Thursday, August 14, 2014

Andrew Kohut, founder of...

...the nonpartisan Pew Research Center, talks about the midterm elections in the New York Times today (my emphasis):

“The public is unhappy with the performance of both parties in Washington,” he said.

What will shape the results? Mr. Kohut said that all elections were basically a referendum on the times and that, more than five years after the recession and 2008 financial collapse, “we’ve got a chronic case of pessimism.” That leaves Democrats at a disadvantage, he said, despite Republicans’ record-low popularity, since “Democrats are seen as in charge because Obama is the president. I don’t think it’s more complicated than that.”

From the same piece:

Voters’ deep frustration with both sides explains why few election analysts, including people in both parties, predict a wave that would wipe out Democrats like in the 2010 midterms (or like 2006, when George W. Bush was president and Republicans lost their House and Senate majorities).

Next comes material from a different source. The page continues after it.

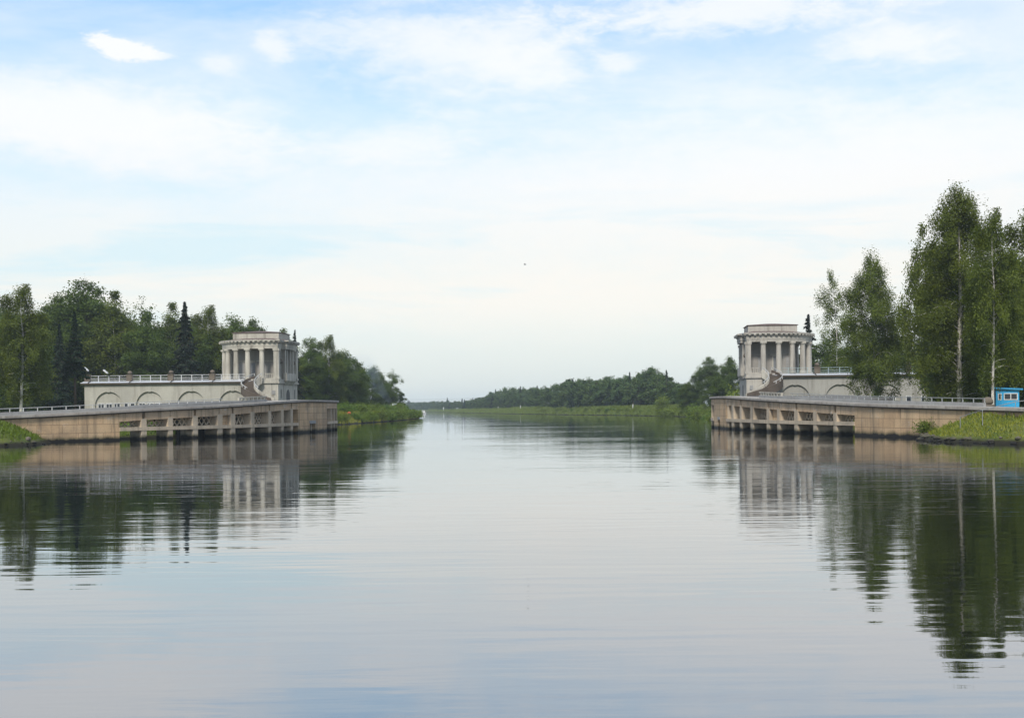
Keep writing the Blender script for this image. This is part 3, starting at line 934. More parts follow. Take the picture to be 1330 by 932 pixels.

Many Democrats argue that no single issue — certainly not Mr. Obama’s competence — is defining Senate races. Instead, they say, the contests are defined by the relative strengths of each candidate and local issues.

My takeaways:

1. It's the economy, stupid. 


2. There's no Republican wave on the horizon. They have to win every close race to take back the Senate. With several canny Democratic incumbents running (think Begich, Landrieu and Pryor), I'm still not convinced they can do that.